The exercise:
Leaving out the pictures, retype the lines from the beginning of the listing through the line containing "YAW, PIT, ROLL, FPX".

===== Data extract

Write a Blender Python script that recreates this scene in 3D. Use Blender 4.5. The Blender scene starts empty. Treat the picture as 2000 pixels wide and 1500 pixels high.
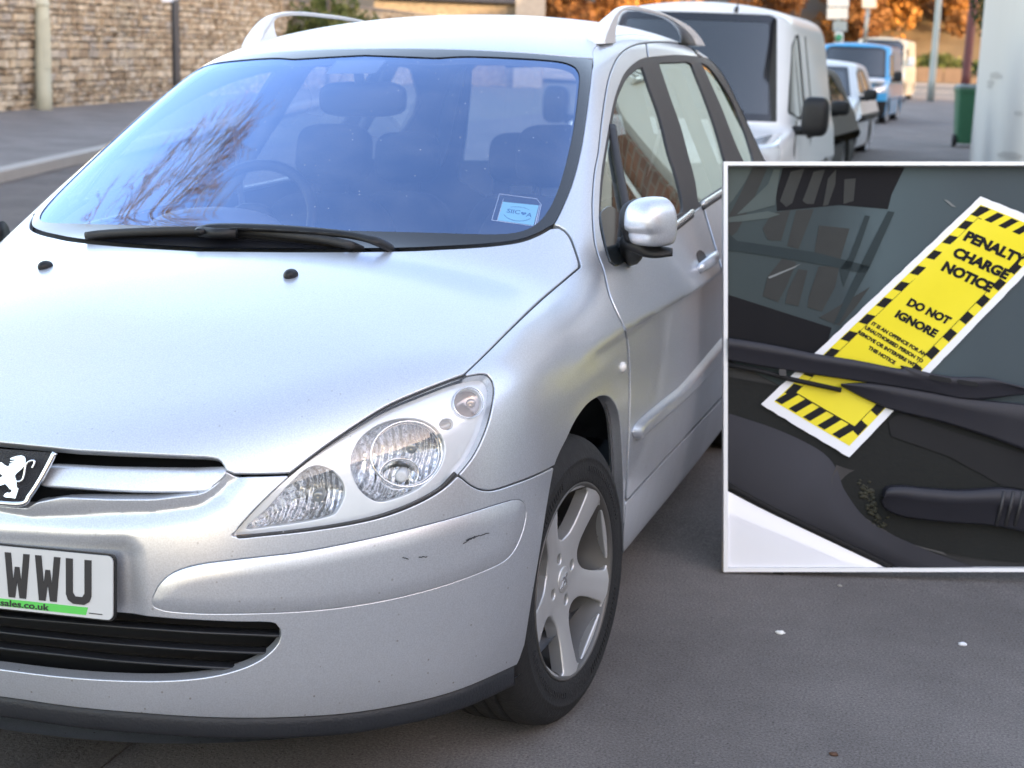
import bpy, bmesh, math, random
import numpy as np
from mathutils import Vector, Matrix

# ---------------------------------------------------------------- camera, sky, sun
scene = bpy.context.scene
COL = scene.collection
TILT = -0.045                      # the car leans: its right wheels stand in the road, below the pavement
PIV = np.array([0.845, 0.0, 0.0])
CT, ST = math.cos(TILT), math.sin(TILT)
RT = np.array([[CT, 0, ST], [0, 1, 0], [-ST, 0, CT]])
ROOT_OFF = PIV - RT @ PIV
CAMP = np.array([1.6637, -2.2499, 1.3701])      # camera in the car's own axes
YAW, PIT, ROLL, FPX = -0.2972, 0.1919, -0.0038, 3064.1


def cam_basis(yaw, pitch, roll):
    cy, sy = math.cos(yaw), math.sin(yaw)
    cp, sp = math.cos(pitch), math.sin(pitch)
    F = np.array([sy * cp, cy * cp, -sp])
    r = np.array([cy, -sy, 0.0])
    u = np.cross(r, F)
    cr, sr = math.cos(roll), math.sin(roll)
    return cr * r + sr * u, -sr * r + cr * u, F


CR, CU, CF = cam_basis(YAW, PIT, ROLL)
WCAM = RT @ CAMP + ROOT_OFF
WR, WU, WF = RT @ CR, RT @ CU, RT @ CF

cam_d = bpy.data.cameras.new("camera")
cam = bpy.data.objects.new("camera", cam_d)
COL.objects.link(cam)
M = Matrix.Identity(4)
for i in range(3):
    M[i][0], M[i][1], M[i][2], M[i][3] = WR[i], WU[i], -WF[i], WCAM[i]
cam.matrix_world = M
cam_d.sensor_fit = 'HORIZONTAL'
cam_d.sensor_width = 36.0
cam_d.lens = 36.0 * FPX / 2000.0
cam_d.clip_start = 0.05
cam_d.clip_end = 3000.0
cam_d.dof.use_dof = True
cam_d.dof.focus_distance = 3.05
cam_d.dof.aperture_fstop = 6.0
scene.camera = cam

SUN_EL, SUN_AZ = math.radians(12.0), math.radians(112.0)   # azimuth from +y towards +x
world = bpy.data.worlds.new("World")
scene.world = world
world.use_nodes = True
wn = world.node_tree
for n in list(wn.nodes):
    wn.nodes.remove(n)
wo = wn.nodes.new('ShaderNodeOutputWorld')
bg = wn.nodes.new('ShaderNodeBackground')
sky = wn.nodes.new('ShaderNodeTexSky')
sky.sky_type = 'NISHITA'
sky.sun_disc = False
sky.sun_elevation = SUN_EL
sky.sun_rotation = SUN_AZ
sky.dust_density = 1.2
sky.ozone_density = 1.0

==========

Task result:
Write a Blender Python script that recreates this scene in 3D. Use Blender 4.5. The Blender scene starts empty. Treat the picture as 2000 pixels wide and 1500 pixels high.
import bpy, bmesh, math, random
import numpy as np
from mathutils import Vector, Matrix

# ---------------------------------------------------------------- camera, sky, sun
scene = bpy.context.scene
COL = scene.collection
TILT = -0.045                      # the car leans: its right wheels stand in the road, below the pavement
PIV = np.array([0.845, 0.0, 0.0])
CT, ST = math.cos(TILT), math.sin(TILT)
RT = np.array([[CT, 0, ST], [0, 1, 0], [-ST, 0, CT]])
ROOT_OFF = PIV - RT @ PIV
CAMP = np.array([1.6637, -2.2499, 1.3701])      # camera in the car's own axes
YAW, PIT, ROLL, FPX = -0.2972, 0.1919, -0.0038, 3064.1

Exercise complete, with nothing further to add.